Noi affermiamo la nostra fedeltà al concilio ecumenico Vaticano II, di cui ci gloriamo di essere figli e custodi, ne accettiamo le riforme che riteniamo incompiute e superate perché per noi il concilio è stato chiuso in fretta senza che abbia potuto affrontare i nodi irrisolti di oggi: la sopravvivenza della terra; la povertà di tre quarti dell’umanità; l’acqua sorgente di vita per tutti i popoli, lo sviluppo compatibile; la guerra bandita; il ritorno al «principio» della Parola; la struttura della Chiesa popolo di Dio; il contenuto e lo stile dell’autorità come servizio; i criteri di scelta dei vescovi; la teologia come comunione di teologie, i laici e le laiche soggetti attivi della Chiesa; l’autonomia e la libertà delle comunità in materia organizzativa e cultuale; i titoli e le onorificenze incompatibili con la fede; quali ministeri per quale Chiesa; i ministeri coniugati e celibatari; la Chiesa è la donna; gli ordinariati militari; il rapporto con «i regni di questo mondo» (concordati?); la formazione permanente del personale di chiesa.
Di fronte a queste sfide che aprono il terzo millennio e che attendono la Chiesa come testimone del Lògos incarnato nella storia (Gv 1,14), volere ritornare al passato ripristinando formule e riti di altri tempi e fuori tempo, è sintomo di paura, peccato di superbia e sfiducia nello Spirito Santo che oggi non parlerebbe più come ha parlato nel passato, nonostante Cristo sia «lo stesso ieri e oggi e nei secoli» (Eb 18,3).

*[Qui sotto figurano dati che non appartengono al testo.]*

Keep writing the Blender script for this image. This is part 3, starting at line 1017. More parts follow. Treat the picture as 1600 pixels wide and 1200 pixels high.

Noi le chiediamo di non pubblicare l’indulto che giustificherebbe il disprezzo di chi già disprezza il concilio, ma le chiediamo di pretendere da vescovi, cardinali e cristiani un atto di adesione formale all’intero magistero del concilio, cominciando lei a dare il buon esempio. In caso di pubblicazione dell’indulto che ripristina la Messa di Pio V, noi staremo in ginocchio, ma con la schiena dritta non lo attueremo, ma lo combatteremo in nome della nostra coscienza e del rispetto dovuto al concilio ecumenico e ai papi suoi predecessori. Noi esigeremo con lo stesso trattamento una messa più partecipata e più condivisa con il nostro popolo. Oggi più che mai vale il grido di Cristo agli apostoli spaventati, fatto proprio da papa Giovanni Paolo II nel giorno d’inizio del suo pontificato: «Non abbiate paura!» (Mc 6,50). Noi non abbiamo paura!